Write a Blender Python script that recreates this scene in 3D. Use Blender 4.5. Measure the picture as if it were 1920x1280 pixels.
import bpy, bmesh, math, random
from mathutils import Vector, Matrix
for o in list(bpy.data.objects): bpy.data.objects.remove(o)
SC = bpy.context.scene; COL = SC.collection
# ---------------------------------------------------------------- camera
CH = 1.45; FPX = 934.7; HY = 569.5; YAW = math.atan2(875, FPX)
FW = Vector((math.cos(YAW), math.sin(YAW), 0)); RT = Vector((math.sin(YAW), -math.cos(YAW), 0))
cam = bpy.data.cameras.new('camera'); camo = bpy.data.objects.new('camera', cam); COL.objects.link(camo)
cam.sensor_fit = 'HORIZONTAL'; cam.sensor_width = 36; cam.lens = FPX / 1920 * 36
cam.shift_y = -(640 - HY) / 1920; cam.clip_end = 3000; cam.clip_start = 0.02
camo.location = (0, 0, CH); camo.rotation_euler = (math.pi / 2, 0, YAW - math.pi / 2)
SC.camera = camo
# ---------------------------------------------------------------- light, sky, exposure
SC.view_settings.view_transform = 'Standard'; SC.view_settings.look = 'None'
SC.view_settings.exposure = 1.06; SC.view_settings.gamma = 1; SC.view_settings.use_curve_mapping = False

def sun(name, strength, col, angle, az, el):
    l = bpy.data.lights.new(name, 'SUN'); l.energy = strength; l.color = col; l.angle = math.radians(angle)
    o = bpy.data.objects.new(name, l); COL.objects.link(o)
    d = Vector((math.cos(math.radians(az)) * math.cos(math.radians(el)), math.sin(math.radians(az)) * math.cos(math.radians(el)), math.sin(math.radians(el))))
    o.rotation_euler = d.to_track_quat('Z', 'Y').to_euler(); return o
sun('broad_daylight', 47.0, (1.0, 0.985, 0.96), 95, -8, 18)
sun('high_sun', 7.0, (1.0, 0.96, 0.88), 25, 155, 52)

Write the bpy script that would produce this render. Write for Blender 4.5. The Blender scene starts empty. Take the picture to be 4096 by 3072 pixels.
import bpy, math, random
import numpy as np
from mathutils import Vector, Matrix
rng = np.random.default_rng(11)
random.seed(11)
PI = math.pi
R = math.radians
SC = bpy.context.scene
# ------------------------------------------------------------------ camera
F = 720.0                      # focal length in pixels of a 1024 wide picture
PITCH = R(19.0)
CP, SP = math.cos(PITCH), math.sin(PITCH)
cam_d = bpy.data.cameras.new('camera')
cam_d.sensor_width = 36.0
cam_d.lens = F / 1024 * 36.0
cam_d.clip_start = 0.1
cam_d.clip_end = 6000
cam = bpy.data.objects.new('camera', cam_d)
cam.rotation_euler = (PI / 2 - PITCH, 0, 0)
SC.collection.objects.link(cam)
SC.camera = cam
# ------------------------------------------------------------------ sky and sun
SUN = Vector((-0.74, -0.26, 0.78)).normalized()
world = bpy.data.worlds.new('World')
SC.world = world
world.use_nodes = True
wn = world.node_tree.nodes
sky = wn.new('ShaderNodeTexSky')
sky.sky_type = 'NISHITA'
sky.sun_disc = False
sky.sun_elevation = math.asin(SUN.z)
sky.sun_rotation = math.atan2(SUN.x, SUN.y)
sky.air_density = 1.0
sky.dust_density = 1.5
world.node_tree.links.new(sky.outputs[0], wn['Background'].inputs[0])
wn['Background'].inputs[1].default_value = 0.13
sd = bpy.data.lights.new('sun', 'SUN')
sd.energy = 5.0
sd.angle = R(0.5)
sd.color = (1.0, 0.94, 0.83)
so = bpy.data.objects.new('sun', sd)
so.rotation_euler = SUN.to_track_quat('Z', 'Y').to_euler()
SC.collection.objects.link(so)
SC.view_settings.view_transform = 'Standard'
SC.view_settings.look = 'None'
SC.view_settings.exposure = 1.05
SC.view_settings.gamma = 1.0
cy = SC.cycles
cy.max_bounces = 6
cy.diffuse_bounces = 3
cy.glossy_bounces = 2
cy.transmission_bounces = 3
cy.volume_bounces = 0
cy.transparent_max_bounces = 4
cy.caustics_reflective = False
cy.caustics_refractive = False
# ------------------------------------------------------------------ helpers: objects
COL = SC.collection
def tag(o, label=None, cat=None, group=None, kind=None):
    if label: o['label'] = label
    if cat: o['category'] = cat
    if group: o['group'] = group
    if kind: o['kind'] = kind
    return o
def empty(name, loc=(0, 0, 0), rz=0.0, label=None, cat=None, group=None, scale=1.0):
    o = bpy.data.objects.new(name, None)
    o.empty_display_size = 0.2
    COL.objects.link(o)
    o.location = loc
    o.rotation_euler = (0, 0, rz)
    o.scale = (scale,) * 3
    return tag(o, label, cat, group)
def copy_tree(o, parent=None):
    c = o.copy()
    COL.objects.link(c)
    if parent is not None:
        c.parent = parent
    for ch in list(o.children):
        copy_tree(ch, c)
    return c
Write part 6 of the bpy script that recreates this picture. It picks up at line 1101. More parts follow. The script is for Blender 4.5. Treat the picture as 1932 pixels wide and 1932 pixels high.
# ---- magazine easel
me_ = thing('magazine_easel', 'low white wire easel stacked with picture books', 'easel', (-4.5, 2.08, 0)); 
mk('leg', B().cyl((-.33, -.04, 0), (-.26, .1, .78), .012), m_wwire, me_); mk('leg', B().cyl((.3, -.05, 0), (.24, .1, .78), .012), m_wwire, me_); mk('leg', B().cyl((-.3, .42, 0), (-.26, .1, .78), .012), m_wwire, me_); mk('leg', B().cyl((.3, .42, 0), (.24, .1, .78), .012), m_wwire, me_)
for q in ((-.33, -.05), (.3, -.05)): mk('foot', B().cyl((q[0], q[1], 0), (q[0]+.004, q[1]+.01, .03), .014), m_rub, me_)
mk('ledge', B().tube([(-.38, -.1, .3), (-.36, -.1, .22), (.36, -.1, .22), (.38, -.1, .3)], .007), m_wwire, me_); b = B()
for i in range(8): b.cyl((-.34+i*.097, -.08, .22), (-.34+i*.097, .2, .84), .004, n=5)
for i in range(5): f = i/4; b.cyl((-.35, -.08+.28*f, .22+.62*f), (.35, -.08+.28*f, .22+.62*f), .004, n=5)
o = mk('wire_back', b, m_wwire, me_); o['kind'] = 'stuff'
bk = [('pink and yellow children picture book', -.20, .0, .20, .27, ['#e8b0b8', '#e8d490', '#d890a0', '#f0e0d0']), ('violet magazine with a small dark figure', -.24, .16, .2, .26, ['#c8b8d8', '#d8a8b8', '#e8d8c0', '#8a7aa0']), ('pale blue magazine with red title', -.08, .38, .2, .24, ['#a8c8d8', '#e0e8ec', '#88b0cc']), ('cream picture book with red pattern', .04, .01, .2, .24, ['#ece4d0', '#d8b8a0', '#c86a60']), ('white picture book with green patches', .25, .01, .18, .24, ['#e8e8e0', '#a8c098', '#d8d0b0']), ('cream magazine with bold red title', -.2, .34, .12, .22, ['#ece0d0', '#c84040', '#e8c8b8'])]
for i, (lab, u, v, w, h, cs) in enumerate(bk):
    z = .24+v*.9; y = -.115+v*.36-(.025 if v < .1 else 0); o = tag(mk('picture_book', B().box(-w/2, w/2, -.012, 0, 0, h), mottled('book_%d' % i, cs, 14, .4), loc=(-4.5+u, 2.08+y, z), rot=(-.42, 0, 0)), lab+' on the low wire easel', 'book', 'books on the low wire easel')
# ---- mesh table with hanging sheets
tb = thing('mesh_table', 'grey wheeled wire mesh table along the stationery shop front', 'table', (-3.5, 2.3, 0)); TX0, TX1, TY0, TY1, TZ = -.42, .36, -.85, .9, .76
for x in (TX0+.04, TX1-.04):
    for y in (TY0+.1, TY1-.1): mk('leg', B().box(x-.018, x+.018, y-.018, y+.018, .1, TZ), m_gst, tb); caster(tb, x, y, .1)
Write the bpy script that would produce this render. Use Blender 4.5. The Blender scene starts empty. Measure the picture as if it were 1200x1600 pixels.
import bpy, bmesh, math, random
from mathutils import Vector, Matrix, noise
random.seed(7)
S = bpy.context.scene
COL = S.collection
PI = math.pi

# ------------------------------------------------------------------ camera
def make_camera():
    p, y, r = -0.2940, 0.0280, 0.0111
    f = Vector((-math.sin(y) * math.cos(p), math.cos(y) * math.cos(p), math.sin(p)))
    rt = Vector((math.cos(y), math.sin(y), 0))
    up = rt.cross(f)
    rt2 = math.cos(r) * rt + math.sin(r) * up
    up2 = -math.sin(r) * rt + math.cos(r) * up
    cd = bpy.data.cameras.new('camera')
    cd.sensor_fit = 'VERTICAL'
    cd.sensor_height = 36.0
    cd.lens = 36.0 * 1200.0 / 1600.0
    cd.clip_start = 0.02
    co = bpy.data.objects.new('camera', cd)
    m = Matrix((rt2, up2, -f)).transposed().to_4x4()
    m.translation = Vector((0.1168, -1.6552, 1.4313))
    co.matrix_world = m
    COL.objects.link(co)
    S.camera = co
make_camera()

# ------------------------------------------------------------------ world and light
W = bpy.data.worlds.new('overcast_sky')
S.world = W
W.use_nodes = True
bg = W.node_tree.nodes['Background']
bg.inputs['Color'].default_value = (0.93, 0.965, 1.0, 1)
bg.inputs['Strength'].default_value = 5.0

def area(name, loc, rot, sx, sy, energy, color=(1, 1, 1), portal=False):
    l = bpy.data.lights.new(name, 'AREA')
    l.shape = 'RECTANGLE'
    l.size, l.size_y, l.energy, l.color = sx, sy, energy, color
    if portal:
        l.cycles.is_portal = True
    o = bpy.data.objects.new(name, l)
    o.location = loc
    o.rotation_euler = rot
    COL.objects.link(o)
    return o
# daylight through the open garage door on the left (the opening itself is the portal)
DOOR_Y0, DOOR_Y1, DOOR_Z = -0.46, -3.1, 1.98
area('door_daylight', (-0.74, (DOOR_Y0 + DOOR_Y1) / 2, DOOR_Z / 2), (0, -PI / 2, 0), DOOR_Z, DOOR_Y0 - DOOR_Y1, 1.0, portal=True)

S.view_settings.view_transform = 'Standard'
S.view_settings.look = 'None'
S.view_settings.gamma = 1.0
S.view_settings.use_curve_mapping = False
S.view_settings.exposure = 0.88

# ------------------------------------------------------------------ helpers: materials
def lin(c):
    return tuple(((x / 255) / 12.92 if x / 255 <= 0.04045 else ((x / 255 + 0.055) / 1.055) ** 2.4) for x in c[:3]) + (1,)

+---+

DIRECTIVE —
Above are the records; please copy exactly their first line and each line after it through the line containing "SC.view_settings.exposure = 1.06;", and no line after that.

OUTPUT BELOW —
Write a Blender Python script that recreates this scene in 3D. Use Blender 4.5. Measure the picture as if it were 1920x1280 pixels.
import bpy, bmesh, math, random
from mathutils import Vector, Matrix
for o in list(bpy.data.objects): bpy.data.objects.remove(o)
SC = bpy.context.scene; COL = SC.collection
# ---------------------------------------------------------------- camera
CH = 1.45; FPX = 934.7; HY = 569.5; YAW = math.atan2(875, FPX)
FW = Vector((math.cos(YAW), math.sin(YAW), 0)); RT = Vector((math.sin(YAW), -math.cos(YAW), 0))
cam = bpy.data.cameras.new('camera'); camo = bpy.data.objects.new('camera', cam); COL.objects.link(camo)
cam.sensor_fit = 'HORIZONTAL'; cam.sensor_width = 36; cam.lens = FPX / 1920 * 36
cam.shift_y = -(640 - HY) / 1920; cam.clip_end = 3000; cam.clip_start = 0.02
camo.location = (0, 0, CH); camo.rotation_euler = (math.pi / 2, 0, YAW - math.pi / 2)
SC.camera = camo
# ---------------------------------------------------------------- light, sky, exposure
SC.view_settings.view_transform = 'Standard'; SC.view_settings.look = 'None'
SC.view_settings.exposure = 1.06; SC.view_settings.gamma = 1; SC.view_settings.use_curve_mapping = False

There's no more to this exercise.